Eddie Cunningham on the new Skoda Superb estate: "It has been one of the roomiest cars on the road"

Ask anyone for just one word to describe the Skoda Superb estate (they call it Combi) and it is likely to be ‘space’.
Ask anyone for just one word to describe the Skoda Superb estate (they call it Combi) and it is likely to be ‘space’.
Eddie Cunningham

Eddie Cunningham

ASK anyone for just one word to describe the Skoda Superb estate (they call it Combi) and it is likely to be ‘space’.

It has been one of the roomiest cars on the road since its inception.

So it’s unlikely to surprise you when you discover that the brand new one – which gets here on September 22 - is even roomier.

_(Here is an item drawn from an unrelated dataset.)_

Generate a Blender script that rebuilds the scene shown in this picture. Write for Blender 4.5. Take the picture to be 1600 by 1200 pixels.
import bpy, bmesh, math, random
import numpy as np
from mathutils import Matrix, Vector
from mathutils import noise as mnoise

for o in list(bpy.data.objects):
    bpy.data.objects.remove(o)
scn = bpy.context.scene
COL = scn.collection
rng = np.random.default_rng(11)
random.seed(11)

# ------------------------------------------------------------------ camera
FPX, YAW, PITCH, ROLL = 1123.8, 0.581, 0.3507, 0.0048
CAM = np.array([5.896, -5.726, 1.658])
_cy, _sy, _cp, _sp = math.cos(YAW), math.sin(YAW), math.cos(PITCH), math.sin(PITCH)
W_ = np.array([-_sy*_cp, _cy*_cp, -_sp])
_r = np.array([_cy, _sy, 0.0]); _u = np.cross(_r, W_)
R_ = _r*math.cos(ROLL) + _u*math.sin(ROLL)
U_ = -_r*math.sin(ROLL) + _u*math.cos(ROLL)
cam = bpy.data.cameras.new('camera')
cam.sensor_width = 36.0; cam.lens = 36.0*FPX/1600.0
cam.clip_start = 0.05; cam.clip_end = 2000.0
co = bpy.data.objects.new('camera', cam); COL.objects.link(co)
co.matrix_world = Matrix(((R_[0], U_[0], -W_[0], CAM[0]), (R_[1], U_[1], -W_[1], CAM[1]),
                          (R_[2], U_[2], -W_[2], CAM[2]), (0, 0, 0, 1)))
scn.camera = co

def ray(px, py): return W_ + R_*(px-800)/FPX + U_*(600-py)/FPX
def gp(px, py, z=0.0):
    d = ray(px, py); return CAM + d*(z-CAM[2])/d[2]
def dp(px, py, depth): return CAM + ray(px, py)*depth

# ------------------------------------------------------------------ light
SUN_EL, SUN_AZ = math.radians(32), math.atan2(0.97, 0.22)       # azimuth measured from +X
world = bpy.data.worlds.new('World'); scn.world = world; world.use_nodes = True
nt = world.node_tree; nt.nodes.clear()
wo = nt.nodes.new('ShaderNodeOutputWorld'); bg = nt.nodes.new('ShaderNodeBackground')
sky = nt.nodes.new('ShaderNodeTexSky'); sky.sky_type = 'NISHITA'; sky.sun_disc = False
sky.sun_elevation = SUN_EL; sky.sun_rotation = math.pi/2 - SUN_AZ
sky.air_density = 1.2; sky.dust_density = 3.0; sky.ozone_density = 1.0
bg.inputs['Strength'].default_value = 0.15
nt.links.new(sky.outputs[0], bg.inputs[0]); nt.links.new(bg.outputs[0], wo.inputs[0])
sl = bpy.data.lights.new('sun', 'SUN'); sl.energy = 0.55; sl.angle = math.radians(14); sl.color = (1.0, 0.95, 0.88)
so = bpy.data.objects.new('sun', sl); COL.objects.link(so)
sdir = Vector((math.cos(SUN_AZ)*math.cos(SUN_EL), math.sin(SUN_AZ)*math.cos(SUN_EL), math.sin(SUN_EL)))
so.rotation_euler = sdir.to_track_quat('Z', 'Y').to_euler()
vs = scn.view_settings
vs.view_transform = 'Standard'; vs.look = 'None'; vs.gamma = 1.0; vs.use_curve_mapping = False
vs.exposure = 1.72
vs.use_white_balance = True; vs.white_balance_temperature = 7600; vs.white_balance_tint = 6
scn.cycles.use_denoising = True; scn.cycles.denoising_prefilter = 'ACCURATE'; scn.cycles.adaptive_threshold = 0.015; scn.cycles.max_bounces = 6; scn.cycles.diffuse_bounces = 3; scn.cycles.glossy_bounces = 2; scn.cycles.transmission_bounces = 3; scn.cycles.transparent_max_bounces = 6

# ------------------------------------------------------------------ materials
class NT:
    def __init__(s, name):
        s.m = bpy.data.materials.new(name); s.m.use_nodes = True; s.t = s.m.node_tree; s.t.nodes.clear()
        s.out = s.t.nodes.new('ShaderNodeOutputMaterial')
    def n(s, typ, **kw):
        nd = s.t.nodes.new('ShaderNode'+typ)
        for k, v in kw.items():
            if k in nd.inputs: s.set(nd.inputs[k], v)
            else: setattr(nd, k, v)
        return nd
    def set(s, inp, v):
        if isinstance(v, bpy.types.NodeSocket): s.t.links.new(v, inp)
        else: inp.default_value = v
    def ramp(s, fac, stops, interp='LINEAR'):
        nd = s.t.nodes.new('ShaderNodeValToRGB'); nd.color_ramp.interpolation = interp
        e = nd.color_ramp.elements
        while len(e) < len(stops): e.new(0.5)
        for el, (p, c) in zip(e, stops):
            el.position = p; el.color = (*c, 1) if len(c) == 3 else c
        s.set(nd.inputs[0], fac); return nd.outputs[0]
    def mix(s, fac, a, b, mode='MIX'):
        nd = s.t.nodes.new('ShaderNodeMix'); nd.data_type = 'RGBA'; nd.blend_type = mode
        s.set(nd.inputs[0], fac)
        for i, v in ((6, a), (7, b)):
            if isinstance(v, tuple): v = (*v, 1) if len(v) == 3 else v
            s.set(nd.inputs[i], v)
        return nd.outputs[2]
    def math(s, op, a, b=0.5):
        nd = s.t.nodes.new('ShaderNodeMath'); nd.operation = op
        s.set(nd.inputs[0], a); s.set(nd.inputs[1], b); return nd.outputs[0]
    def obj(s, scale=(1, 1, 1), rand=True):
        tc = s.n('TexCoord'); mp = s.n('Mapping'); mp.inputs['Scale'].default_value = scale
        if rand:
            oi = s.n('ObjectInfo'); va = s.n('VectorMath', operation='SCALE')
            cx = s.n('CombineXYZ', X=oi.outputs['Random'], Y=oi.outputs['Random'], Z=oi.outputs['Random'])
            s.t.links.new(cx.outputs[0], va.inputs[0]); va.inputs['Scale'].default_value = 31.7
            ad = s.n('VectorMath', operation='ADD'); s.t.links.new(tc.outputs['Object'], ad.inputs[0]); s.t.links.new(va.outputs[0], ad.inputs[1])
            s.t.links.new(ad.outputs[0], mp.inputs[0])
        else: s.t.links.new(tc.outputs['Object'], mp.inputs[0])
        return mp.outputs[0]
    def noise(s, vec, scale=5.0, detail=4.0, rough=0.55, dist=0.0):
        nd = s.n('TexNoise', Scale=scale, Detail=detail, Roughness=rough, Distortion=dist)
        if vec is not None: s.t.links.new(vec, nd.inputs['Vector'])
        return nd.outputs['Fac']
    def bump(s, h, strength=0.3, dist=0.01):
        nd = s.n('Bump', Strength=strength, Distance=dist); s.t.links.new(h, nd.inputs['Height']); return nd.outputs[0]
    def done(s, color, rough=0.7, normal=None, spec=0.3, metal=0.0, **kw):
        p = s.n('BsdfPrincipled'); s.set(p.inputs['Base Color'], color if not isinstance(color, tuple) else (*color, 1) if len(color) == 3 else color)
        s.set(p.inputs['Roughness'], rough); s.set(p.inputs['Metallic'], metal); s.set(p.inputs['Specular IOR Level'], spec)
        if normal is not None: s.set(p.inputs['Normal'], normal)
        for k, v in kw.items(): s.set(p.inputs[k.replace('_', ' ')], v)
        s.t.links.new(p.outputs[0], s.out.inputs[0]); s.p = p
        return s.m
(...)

It’s probably fair to call it ‘limousine-like’.

But maybe we need another word or two to more fairly reflect the new Combi because it has now caught up big time with the whole tidal wave of technology.

Anyway, everything starts with, and is based on, the global Volkswagen group platform (as you know Skoda is owned by the German motoring giant) called MQB.

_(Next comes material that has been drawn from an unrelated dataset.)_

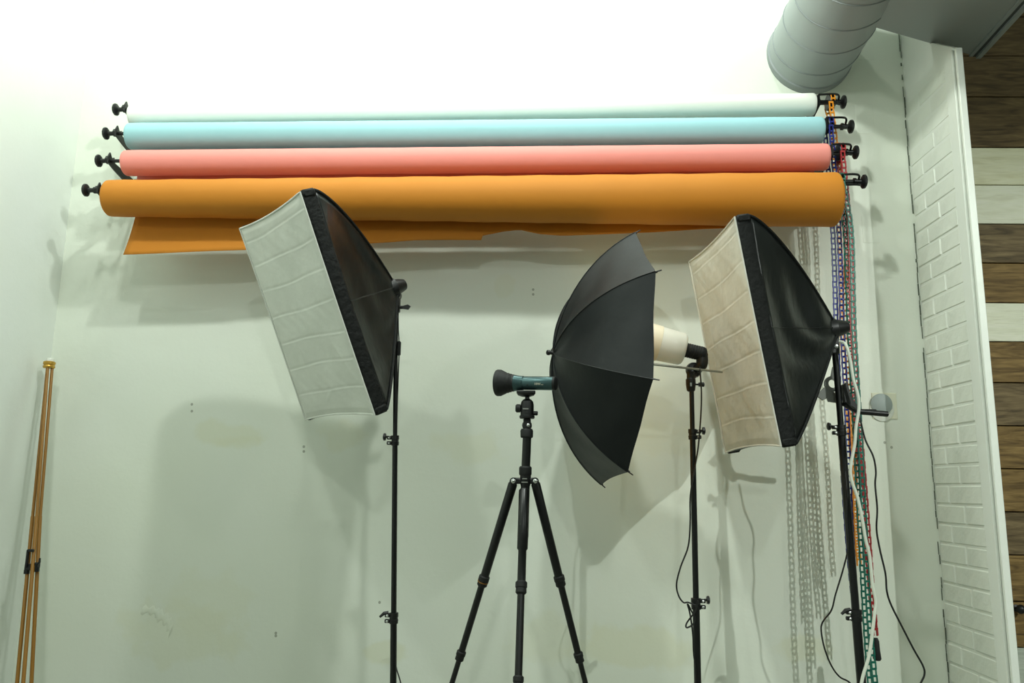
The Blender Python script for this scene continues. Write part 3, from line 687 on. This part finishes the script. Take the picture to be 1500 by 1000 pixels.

It means the longer wheelbase and wider track translate into 39mm more elbow room (because it is wider) for the driver and front seat passengers.

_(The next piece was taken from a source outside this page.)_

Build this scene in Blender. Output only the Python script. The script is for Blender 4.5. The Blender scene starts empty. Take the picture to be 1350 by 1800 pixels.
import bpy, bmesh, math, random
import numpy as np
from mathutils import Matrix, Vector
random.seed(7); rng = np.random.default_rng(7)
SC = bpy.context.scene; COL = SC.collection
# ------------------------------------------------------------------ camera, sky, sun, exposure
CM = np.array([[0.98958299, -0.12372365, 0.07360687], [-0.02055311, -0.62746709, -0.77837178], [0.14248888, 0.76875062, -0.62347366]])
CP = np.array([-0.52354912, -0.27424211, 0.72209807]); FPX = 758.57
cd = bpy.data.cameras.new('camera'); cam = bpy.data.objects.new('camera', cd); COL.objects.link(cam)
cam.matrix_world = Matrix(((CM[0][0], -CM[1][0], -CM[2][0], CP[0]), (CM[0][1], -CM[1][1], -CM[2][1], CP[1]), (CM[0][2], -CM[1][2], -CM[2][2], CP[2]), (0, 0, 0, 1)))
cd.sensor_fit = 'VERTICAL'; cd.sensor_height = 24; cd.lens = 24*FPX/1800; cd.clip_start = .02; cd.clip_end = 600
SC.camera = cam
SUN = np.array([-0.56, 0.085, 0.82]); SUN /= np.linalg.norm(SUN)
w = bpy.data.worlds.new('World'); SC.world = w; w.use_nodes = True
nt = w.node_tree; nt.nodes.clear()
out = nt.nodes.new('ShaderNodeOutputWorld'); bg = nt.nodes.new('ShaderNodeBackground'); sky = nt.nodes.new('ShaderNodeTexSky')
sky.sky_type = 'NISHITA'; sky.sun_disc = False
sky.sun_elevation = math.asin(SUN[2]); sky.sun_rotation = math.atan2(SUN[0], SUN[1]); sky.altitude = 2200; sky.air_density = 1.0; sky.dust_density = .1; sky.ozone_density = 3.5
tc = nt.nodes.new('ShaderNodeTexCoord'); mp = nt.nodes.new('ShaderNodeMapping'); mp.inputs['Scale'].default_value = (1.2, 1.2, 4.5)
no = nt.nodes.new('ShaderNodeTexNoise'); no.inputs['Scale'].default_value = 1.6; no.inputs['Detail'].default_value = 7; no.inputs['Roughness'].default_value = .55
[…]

 There is extraordinary space at the back which, Skoda claim, is nearly twice that of its nearest competitor while no one will dispute their assertion that there’s unrivalled headroom.

The boot’s capacity is also up – by 27 litres to 660 litres.

The Combi will cost from €27,995 for the 1.4-litre TSI petrol but realistically it’s the kick-off diesel price that matters. And that is €1,000 more (€28,995). However, it is fair to speculate that the 1.6-litre TDI 120bhp 6spd mid-spec Ambition at €31,495 is likely to be the main seller. The entry level Active is the one that starts at €28,995 while the top-trim Style costs €35,195.

In overall terms the Combi is costing €1,200 more than the Liftback/saloon version which is on sale here from late next week.

Like its sibling, the Combi benefits from lots of new technology and cleaner engines (up to 30pc more frugal, the figures show).

Irish people seem to like this estate (generally speaking we shun them) because one-in-three Superbs bought here has been a Combi (34pc). They expect more than 600 people to buy one next year.

The engines include a 1.6TDI, 120bhp (up 15bhp) 109g/km, 4.2l/100km (67mpg), road tax €190; a 2.0TDI, 150bhp (up 10bhp), 109g/km, 4.1l/100km (69mpg), road tax €190 and a 2.0TDI, 190bhp, 109g/km, 4.2l/100km (67mpg), road tax €190.

There is also the 1.4 TSI petrol (from €27,995) and a new 2.0 TSI petrol with 280bhp.

All have 6spd gearboxes but you can have a 6spd or 7spd dual-clutch (DSG) transmission depending on the engine. There is a 7spd DSG auto option for 1.6 TDI.

Stop-start technology and brake energy recovery are standard. And you can have 4x4 if you wish with the 2.0 TDI 150bhp and 190bhp versions.

Standard spec includes seven airbags, multifunction steering wheel, electric hand brake, Hill Hold, Swing Radio with touchscreen, dual zone climate control, 16ins steel wheels, Bluetooth.

Mid-range Ambition costs €2,500 more and has colour touch screen Bolero system, Mirrorlink,  Smart Link,  Apple Car Play, Maxi Dot central display, bi-xenon and LED lights, light assist, storage box under front passenger seat, 16ins alloys, cruise control, rain sensing wipers, heated front seats etc.

Top-spec Style costs another €3,700 and has 8ins Columbus infotainment/wifi/sat nav, 3-zone air con, electrically driver seat, reversing camera (with trailer guidance), 17ins alloys, full leather interior.

Mobile technology and smart phones are compatible with those new Bolero and Columbus infotainment systems with Skoda saying android and Apple IOS are both supported via Smart Link for navigation and entertainment applications.

See what I mean when I say we need a few new words to sum up the Superb Combi?